> _SET PROBLEM_
Starting at the first line of the data below, write out each line exactly until you reach the line containing "sc=bpy.context.scene; col=sc.collection", and include that line too.

> _STORED DATA_

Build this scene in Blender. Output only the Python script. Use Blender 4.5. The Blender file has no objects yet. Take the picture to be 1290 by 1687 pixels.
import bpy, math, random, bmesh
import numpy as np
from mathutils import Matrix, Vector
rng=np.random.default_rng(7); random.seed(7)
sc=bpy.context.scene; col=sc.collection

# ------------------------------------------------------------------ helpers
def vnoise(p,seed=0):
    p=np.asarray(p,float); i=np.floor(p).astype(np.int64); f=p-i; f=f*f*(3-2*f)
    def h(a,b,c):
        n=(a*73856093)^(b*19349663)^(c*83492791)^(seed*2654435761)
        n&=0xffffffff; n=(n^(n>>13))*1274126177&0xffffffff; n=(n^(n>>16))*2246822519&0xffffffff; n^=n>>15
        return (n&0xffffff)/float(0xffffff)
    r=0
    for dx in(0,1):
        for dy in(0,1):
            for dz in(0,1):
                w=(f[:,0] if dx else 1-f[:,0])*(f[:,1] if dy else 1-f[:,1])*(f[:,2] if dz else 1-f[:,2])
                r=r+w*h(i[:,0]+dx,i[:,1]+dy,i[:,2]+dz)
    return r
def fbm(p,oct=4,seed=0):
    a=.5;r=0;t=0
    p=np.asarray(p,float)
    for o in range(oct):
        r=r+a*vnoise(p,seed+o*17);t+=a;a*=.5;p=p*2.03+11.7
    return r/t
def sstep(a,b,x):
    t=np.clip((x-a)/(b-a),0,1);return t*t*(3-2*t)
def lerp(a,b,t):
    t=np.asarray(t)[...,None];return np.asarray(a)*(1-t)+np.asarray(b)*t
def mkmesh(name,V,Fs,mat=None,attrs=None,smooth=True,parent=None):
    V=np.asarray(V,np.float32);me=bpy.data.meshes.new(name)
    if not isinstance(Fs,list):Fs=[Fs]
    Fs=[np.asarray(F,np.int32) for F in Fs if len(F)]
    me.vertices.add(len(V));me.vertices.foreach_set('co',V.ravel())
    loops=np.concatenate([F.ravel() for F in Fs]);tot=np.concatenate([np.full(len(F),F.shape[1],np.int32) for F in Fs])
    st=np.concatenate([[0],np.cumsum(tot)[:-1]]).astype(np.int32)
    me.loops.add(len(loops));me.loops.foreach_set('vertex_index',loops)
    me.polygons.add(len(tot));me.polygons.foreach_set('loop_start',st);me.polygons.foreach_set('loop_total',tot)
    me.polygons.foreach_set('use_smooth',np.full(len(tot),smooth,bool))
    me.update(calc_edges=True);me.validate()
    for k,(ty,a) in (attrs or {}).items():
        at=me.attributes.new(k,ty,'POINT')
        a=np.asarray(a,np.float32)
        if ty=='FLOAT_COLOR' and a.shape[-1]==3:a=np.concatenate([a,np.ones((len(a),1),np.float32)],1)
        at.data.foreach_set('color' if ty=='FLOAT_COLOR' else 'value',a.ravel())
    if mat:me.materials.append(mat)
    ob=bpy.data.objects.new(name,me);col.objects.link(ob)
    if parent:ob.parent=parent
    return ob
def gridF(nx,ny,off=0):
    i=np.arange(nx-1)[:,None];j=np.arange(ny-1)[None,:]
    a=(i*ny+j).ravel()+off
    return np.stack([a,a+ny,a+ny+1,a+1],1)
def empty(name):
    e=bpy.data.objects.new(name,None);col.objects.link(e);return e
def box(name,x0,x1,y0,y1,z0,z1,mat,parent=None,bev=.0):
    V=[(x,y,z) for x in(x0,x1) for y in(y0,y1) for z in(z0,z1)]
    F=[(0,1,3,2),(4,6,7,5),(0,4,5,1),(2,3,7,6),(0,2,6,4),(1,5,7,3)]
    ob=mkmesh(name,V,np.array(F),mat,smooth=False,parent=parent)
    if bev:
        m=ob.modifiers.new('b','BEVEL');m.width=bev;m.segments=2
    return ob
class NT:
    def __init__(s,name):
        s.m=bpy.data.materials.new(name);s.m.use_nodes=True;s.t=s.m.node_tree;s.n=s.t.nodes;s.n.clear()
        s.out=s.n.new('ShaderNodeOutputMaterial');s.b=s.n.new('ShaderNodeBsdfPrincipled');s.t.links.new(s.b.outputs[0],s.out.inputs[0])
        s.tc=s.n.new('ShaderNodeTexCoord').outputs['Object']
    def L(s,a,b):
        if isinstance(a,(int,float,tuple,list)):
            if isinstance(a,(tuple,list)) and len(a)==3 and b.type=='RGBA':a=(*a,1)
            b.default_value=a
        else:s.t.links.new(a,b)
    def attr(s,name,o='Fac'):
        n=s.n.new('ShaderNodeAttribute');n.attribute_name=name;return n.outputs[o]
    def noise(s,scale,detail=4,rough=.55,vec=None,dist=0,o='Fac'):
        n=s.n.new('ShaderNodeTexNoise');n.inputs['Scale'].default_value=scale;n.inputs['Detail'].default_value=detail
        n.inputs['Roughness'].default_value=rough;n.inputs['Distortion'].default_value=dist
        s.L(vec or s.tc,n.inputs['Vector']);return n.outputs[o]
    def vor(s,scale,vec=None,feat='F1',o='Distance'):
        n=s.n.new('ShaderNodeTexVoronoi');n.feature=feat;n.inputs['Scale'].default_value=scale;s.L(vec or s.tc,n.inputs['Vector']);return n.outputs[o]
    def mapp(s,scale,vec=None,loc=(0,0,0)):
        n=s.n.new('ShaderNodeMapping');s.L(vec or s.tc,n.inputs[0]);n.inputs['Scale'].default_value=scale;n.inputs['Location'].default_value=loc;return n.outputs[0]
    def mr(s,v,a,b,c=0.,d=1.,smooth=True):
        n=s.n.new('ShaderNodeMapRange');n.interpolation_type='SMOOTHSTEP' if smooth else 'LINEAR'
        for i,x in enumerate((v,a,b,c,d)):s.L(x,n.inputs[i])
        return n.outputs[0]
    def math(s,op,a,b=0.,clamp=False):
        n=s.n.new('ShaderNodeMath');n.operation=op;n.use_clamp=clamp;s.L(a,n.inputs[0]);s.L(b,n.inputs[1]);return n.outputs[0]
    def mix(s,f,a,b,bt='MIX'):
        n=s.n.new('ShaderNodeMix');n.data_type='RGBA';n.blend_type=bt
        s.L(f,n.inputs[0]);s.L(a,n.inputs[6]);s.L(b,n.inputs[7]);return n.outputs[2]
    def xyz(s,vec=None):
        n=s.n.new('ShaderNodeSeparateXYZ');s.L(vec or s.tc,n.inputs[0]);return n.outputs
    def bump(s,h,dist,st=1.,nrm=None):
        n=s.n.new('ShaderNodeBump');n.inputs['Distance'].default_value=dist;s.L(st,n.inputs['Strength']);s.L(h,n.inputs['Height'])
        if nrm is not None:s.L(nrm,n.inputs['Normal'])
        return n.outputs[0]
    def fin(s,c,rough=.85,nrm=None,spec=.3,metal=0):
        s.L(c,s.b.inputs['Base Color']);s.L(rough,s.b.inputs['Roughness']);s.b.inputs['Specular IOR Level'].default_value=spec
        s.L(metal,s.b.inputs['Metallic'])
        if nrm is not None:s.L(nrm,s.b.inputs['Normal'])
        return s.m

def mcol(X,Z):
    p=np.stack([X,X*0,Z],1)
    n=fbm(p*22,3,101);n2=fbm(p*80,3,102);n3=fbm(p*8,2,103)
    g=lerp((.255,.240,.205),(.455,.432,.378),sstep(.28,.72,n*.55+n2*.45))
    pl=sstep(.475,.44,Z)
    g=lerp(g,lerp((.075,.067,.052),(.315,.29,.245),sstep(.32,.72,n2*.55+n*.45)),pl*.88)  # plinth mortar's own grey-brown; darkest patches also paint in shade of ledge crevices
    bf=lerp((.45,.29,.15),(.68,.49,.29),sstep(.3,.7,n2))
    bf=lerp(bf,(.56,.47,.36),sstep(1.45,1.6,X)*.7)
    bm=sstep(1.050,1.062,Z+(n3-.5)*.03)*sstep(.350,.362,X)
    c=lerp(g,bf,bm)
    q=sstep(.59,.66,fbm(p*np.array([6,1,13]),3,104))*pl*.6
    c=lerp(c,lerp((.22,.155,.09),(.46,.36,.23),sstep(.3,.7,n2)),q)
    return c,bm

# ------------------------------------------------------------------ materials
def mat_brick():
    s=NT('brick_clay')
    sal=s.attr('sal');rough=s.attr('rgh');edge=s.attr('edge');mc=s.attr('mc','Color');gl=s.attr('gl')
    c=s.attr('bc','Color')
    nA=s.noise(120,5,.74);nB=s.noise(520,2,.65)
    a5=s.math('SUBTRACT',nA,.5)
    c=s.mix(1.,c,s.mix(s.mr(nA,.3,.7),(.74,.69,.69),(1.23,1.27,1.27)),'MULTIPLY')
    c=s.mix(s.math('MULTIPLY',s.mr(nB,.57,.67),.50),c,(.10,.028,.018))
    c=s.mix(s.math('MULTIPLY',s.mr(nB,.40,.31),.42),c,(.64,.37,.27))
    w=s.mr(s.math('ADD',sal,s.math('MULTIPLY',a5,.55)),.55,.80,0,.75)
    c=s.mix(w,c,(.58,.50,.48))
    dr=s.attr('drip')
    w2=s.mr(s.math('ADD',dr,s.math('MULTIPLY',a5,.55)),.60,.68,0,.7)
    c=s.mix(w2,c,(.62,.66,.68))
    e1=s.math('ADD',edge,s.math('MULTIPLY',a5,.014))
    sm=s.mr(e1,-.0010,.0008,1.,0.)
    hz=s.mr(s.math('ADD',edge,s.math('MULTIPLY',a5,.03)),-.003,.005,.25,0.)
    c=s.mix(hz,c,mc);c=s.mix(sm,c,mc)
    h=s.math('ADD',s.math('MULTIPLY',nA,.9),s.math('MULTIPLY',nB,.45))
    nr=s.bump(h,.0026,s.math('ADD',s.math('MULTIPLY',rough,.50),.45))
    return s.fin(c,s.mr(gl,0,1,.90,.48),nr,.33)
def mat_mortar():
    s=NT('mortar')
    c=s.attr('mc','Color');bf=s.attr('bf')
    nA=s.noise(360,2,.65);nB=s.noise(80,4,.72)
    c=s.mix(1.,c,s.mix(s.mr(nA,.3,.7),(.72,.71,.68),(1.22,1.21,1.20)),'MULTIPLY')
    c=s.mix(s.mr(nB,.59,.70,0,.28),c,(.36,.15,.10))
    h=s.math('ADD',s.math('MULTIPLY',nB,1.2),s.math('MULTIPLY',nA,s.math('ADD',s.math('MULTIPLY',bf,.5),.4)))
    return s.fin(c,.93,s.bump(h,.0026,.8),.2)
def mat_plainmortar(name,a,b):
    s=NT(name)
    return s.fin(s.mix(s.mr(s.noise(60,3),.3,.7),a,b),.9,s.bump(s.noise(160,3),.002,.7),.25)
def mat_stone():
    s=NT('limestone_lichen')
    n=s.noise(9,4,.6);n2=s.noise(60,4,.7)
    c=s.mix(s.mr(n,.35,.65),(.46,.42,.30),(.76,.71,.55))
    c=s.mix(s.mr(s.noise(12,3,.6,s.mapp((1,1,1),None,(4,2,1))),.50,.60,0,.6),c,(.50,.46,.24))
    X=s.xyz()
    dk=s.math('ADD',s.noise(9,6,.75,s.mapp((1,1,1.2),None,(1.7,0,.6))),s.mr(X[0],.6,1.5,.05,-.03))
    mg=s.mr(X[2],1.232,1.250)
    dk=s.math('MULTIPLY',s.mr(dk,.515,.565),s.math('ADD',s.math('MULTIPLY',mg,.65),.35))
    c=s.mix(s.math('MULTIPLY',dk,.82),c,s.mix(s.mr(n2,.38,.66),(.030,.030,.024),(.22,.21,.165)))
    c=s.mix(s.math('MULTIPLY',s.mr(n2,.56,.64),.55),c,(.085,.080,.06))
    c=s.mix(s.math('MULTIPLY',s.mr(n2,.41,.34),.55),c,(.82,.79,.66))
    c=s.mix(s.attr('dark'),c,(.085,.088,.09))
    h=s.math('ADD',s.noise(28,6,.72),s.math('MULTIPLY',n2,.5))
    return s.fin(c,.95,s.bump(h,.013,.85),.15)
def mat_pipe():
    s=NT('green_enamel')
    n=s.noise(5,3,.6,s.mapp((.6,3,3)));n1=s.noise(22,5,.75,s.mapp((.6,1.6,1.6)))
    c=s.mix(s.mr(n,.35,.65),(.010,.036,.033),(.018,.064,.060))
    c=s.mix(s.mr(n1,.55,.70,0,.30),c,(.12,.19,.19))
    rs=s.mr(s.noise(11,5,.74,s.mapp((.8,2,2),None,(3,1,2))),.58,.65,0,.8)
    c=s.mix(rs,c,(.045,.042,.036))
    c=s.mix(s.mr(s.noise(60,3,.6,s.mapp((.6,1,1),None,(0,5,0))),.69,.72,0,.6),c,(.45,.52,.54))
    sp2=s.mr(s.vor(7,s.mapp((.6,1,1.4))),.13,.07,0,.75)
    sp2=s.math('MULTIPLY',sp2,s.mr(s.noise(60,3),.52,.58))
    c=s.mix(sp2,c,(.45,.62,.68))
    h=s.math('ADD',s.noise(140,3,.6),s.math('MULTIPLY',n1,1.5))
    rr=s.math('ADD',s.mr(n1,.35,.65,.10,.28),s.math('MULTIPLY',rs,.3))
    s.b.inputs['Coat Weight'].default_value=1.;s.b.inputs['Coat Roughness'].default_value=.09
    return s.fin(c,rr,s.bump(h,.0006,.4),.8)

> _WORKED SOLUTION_
Build this scene in Blender. Output only the Python script. Use Blender 4.5. The Blender file has no objects yet. Take the picture to be 1290 by 1687 pixels.
import bpy, math, random, bmesh
import numpy as np
from mathutils import Matrix, Vector
rng=np.random.default_rng(7); random.seed(7)
sc=bpy.context.scene; col=sc.collection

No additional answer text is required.